» What is expected: Copy every line of the following data that includes the string "this".
-- Start --
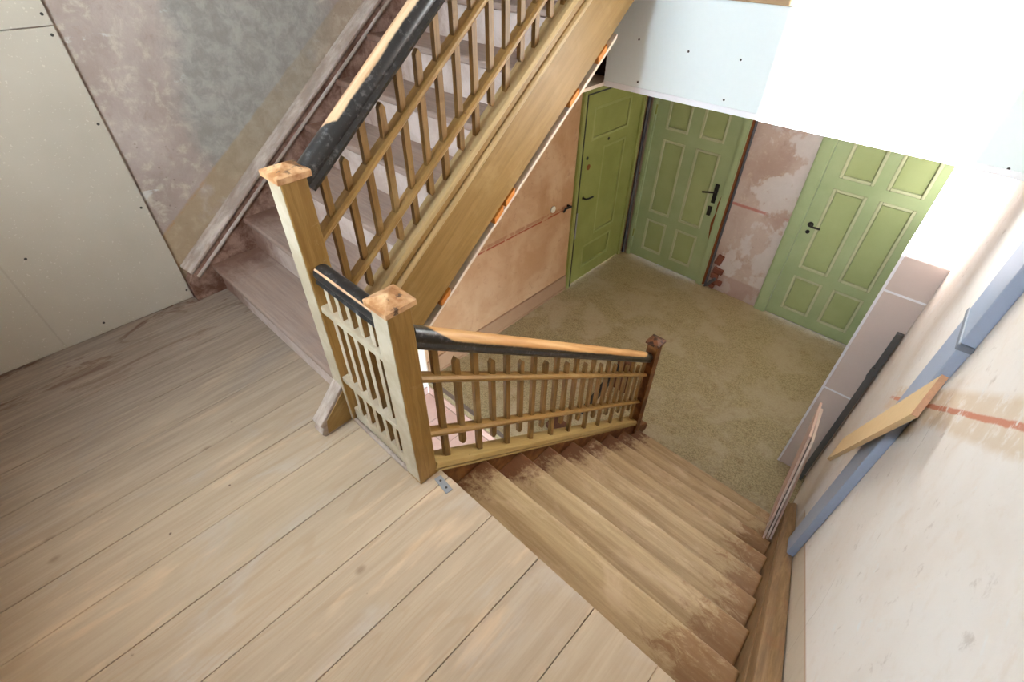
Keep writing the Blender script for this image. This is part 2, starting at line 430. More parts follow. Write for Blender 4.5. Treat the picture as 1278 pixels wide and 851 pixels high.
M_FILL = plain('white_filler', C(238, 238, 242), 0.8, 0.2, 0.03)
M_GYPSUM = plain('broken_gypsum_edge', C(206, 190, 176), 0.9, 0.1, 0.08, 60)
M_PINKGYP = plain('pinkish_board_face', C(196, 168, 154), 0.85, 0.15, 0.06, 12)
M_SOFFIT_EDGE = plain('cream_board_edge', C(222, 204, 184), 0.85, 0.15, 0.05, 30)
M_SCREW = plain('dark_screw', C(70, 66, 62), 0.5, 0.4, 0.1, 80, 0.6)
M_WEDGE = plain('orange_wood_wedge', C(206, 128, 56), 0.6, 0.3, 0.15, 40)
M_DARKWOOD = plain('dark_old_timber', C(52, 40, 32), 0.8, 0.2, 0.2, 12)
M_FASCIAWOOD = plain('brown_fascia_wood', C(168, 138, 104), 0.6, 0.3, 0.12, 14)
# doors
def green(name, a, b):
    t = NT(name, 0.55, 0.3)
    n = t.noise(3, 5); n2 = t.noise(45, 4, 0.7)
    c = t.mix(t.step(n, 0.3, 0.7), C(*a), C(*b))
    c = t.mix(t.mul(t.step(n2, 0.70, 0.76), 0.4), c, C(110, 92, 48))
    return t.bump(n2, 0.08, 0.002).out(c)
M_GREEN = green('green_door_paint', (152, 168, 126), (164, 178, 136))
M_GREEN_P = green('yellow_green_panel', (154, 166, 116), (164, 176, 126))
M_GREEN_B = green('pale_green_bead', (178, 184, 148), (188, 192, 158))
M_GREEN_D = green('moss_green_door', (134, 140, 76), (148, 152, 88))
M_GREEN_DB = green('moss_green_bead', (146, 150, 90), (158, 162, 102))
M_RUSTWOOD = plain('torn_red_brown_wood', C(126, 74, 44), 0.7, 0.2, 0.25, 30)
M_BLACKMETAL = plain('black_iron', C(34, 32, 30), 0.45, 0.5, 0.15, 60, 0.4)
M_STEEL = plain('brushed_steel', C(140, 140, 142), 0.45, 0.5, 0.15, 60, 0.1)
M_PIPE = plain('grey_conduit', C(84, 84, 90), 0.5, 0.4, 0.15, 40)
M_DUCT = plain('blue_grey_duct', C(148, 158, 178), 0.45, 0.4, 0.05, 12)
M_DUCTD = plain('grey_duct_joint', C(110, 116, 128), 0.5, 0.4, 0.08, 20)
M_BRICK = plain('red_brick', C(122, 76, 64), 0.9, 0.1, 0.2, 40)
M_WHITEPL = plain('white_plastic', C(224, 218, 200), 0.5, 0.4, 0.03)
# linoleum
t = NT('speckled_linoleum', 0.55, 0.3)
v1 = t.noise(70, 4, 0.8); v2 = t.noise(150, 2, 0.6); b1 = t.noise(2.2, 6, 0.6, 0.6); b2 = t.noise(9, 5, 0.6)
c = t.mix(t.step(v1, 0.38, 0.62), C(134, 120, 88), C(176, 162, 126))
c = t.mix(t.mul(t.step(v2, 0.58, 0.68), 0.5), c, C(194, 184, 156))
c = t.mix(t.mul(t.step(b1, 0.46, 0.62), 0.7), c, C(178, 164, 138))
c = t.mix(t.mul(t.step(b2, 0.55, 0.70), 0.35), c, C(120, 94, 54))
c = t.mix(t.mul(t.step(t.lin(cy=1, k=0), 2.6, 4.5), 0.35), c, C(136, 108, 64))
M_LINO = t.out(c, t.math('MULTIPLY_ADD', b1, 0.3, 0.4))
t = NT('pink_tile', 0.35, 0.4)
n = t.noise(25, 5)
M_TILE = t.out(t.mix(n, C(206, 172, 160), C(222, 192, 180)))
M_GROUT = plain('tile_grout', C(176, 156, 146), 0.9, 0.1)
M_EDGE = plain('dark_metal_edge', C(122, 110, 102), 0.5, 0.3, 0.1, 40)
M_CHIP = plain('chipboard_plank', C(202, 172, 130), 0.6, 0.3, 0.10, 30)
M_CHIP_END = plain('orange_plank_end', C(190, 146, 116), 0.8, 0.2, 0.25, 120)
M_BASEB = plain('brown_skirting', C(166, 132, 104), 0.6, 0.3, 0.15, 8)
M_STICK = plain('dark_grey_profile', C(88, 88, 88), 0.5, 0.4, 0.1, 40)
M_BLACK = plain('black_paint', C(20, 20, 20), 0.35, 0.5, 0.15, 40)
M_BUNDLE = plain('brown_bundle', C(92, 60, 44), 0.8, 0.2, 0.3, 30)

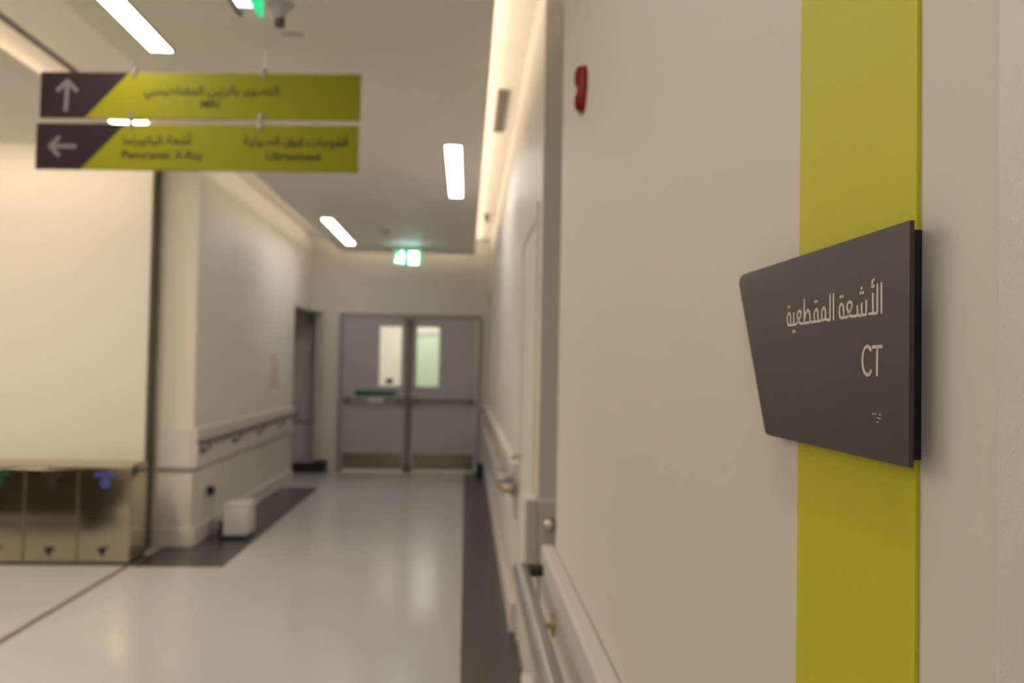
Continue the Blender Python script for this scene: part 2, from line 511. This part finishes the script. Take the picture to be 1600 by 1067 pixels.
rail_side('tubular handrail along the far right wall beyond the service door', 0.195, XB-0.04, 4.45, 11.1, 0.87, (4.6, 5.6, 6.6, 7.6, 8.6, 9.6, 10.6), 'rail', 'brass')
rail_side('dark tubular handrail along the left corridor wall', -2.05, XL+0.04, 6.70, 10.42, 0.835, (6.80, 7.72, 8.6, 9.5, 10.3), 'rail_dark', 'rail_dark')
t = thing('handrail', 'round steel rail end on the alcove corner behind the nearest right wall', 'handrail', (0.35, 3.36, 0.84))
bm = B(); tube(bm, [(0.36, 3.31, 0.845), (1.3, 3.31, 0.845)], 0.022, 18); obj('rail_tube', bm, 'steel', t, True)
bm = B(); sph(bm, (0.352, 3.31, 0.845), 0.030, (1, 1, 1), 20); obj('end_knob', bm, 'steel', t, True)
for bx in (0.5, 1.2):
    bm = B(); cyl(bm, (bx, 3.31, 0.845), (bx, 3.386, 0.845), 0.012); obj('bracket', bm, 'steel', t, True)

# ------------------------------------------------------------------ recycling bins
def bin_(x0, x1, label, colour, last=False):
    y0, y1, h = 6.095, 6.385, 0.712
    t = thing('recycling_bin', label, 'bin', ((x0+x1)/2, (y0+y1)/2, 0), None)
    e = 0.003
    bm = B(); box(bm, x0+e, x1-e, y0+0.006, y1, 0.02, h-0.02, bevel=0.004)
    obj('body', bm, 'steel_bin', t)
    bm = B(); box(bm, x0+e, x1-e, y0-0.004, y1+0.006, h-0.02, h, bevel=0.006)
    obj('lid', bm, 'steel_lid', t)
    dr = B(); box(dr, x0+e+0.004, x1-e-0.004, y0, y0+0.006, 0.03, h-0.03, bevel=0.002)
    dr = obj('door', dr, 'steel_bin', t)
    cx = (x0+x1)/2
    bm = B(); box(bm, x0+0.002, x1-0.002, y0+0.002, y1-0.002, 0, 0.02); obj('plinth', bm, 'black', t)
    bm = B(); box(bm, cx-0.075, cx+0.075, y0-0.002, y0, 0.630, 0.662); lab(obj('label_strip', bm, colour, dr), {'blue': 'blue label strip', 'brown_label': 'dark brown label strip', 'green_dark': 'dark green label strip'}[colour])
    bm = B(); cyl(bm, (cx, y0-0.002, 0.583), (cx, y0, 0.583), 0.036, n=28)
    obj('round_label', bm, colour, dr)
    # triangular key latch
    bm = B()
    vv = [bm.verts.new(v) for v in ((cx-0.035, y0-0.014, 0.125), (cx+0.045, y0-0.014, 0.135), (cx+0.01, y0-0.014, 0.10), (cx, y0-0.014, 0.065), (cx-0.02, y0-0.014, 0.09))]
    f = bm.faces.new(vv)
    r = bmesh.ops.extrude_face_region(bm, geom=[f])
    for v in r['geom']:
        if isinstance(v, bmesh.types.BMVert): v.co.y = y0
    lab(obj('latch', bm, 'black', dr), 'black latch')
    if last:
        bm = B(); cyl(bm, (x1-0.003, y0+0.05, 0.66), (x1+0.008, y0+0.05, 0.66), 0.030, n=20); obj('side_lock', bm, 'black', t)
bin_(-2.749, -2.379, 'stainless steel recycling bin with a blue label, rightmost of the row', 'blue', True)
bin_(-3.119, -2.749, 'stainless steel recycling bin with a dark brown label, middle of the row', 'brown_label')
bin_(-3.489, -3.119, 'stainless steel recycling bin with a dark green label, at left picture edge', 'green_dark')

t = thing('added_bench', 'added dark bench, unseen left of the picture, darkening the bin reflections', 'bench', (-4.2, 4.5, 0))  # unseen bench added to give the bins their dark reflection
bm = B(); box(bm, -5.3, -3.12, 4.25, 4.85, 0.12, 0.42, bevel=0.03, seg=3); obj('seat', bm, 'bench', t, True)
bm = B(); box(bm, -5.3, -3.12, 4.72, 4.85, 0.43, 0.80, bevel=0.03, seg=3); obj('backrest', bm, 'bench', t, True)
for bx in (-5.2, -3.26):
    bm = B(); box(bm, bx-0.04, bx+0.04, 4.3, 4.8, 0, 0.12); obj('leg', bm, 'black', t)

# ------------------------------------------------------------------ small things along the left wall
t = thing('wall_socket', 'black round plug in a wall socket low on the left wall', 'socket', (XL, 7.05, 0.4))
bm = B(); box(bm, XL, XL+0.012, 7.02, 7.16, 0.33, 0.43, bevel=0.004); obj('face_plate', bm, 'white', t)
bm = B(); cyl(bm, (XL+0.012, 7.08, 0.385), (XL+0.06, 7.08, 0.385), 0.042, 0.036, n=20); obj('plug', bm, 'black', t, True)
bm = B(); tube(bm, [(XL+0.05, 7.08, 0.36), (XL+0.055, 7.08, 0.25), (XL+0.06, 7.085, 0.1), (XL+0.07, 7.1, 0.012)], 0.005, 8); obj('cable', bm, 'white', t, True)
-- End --
» Final answer:
Keep writing the Blender script for this image. This is part 2, starting at line 430. More parts follow. Write for Blender 4.5. Treat the picture as 1278 pixels wide and 851 pixels high.
Continue the Blender Python script for this scene: part 2, from line 511. This part finishes the script. Take the picture to be 1600 by 1067 pixels.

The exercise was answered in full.